We may say, therefore, that the factors affecting the rate of motion are (1) thickness, (2) degree of compactness, (3) diurnal temperature changes, and (4) gradient. Among these, diurnal temperature changes operate indirectly by making the snow more compact and also by inducing motion directly. At higher elevations above the snowline, temperature changes play a decreasingly important part. The thickness required varies inversely as the gradient, and upon a 20° slope is 20 feet for wet and compact snow subjected to alternate freezing and thawing. For dry snow masses above the zone of effective diurnal temperature changes, an increasing gradient is required.

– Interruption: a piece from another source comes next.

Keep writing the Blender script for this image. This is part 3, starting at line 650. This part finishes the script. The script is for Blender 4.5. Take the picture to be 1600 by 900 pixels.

With a gradient of 40°, less than 50 feet of snow will move en masse if moderately compacted under its own weight; if further compacted by impact of falling masses from above, the required thickness may diminish to 40 feet and the required declivity to 15°. The gradient may decrease to 0° or actually be reversed and motion still continue provided the compacting snow approach true névé or even glacier ice as a limit.

From the sharp topographic break between the truly glaciated portions of the valley in regions subjected to temporary glaciation, it is concluded that the eroding power of the moving mass is suddenly increased at the point where névé is finally transformed into true ice. This transformation must be assumed to take place suddenly to account for so sudden a change of function as the topographic break requires. Below the point at which the transformation occurs the motion takes place under a new set of conditions whose laws have already been formulated by students of glaciology.